In England, the principle of separation of church and state can be found in the Magna Carta. The first clause declared that the Church in England would be free from interference by the Crown. This reflected an ongoing dispute King John was having with the Pope over Stephen Langton's election as archbishop of Canterbury, the result of which England had been under interdict for 7 years. The barons, who forced King John to sign the Magna Carta, wanted to create a separation between church and state powers to keep the Crown from using the Church as a political weapon and from arbitrarily seizing its lands and property. However, the Pope annulled the "shameful and demeaning agreement, forced upon the king by violence and fear" one month after it was signed.

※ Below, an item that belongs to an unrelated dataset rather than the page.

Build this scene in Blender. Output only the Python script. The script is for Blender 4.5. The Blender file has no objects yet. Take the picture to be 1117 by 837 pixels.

The Magna Carta was reissued, albeit with alterations, in 1216 and 1225 but continued to be a subject of contention for several centuries as it was either seen as providing legal precedence or by later monarchs as restricting their authority.
Pope Boniface VIII put forward some of the strongest claims to temporal as well as spiritual supremacy of any Pope and intervened incessantly in foreign affairs. He proclaimed that it "is necessary for salvation that every living creature be under submission to the Roman pontiff", pushing Papal Supremacy to its historical extreme. Boniface's quarrel with Philip the Fair became so resentful that he excommunicated him in 1303. However, before the Pope could lay France under an interdict, Boniface was seized by Philip. Although he was released from captivity after three days, he died of shock 6 months later. No subsequent popes were to repeat Boniface VIII's claims.
Although initially close to King Henry II, as Archbishop of Canterbury Thomas Becket became an independent figure. King Henry devoted his reign to the restoration of the royal customs of his grandfather King Henry I, as part of this he wanted to extend his authority over the Church and limited its freedoms. The Becket dispute resolved around the Constitutions of Clarendon, a document which Becket and the Pope largely condemned. Becket eventually fled England and went into exile in France; during these six years there were a number of attempts at restoring peace. The fourth meeting at Fréteval ended in an agreement and Becket decided to return the Canterbury. However the King reneged on his promises made at Fréteval and in response Becket produced a number of censures on royal officials and clergymen. Four barons of the King sought to gain the King's favour and therefore proceeded to Canterbury Cathedral to confront Becket; it is much more likely that they intended to scare and possible arrest Becket than to kill him. Nonetheless after a heated argument the four barons murdered Becket on the steps of the altar in Canterbury Cathedral. The King certainly did not mean for the barons to kill Becket and expressed remorse for this killing. He attended Canterbury in sackcloth and ashes as a sign of penance. Later in 1174 he submitted himself before the tomb of Thomas Becket, thus recognizing St. Thomas's sanctity.
The conflict between the Guelphs and Ghibellines began as part of the secular-papal struggle.
There was some uncertainty about what would happen to Jerusalem after it was conquered in 1099. Godfrey of Bouillon refused to take the title "king", and was instead called "Defender of the Holy Sepulchre". Dagobert of Pisa was named Patriarch in 1100, and attempted to turn the new state into a theocracy, with a secular state to be created elsewhere, perhaps in Cairo. Godfrey soon died however, and was succeeded by his brother Baldwin, who did not hesitate to call himself king and actively opposed Dagobert's plans. By Dagobert's death in 1107, Jerusalem was a secular kingdom.